Drone wars continue because the U.S. public is unaware what is being done in our name with our money. We are interested in knowing where our government is using drones and has killed people, not in celebrating that killing.
The people in Pakistan and Afghanistan and elsewhere living under the drones can't ignore what's being done to them. Neither should we, as it's done with our money and in our names.
A recent study by Stanford and NYU found that drones traumatize innocent populations, who have no way of knowing how to protect themselves from drone strikes. Further, only 2% of victims of these strikes are high-level targets. The drones kill civilian men, women, and children, are being used to target rescuers, schools and funerals, and create significant anti-U.S. hostility -- exactly as the Pakistani and Afghan governments have said they do.
Despite the completely inoffensive nature of the application, Apple has repeatedly refused to allow an app tracking U.S. drone strikes by claiming that the content is “objectionable and crude.”
In reality, it is not the app that is “objectionable and crude,” instead it is the program itself which is both objectionable and crude. It makes it even worse that the United States government refuses to justify while continuing to pour money into the field, signaling a lengthy future for the technology.
It is even more concerning that Apple would be blocking an app providing information on drone strikes abroad while drones are already being used in the United States with massive expansion looming on the horizon.

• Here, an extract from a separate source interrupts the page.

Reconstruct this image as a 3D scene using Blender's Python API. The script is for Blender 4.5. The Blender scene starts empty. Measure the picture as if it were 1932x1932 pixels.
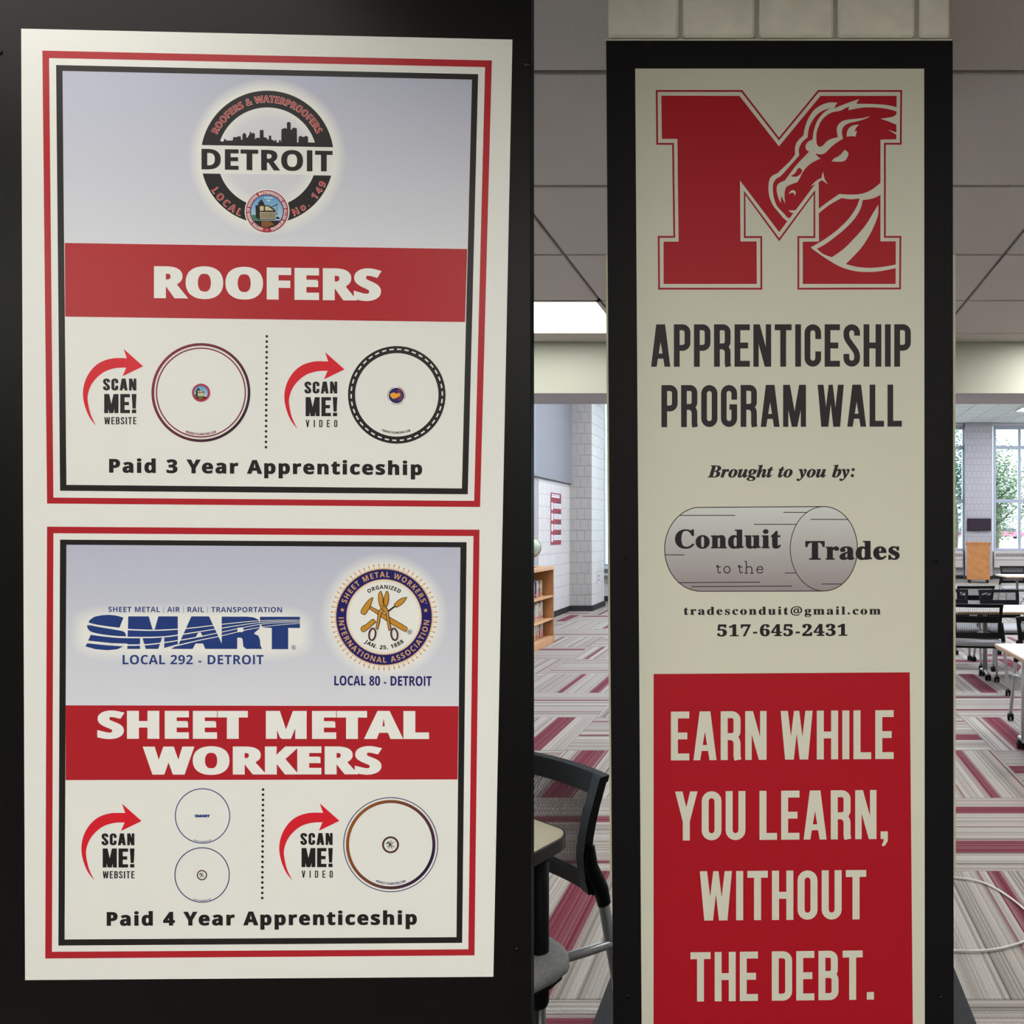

Dronestagram is the latest project from renowned "new aesthetic" pioneer James Bridle, an Instagram feed which posts satellite images corresponding to US drone strikes in the Middle-East and Asia. Much like Josh Begley's Drones+, the Apple-banned smartphone app which sends alerts whenever drone strikes are reported, Bridle says Dronestagram is a way of "making these locations just a little bit more visible, a little closer. A little more real."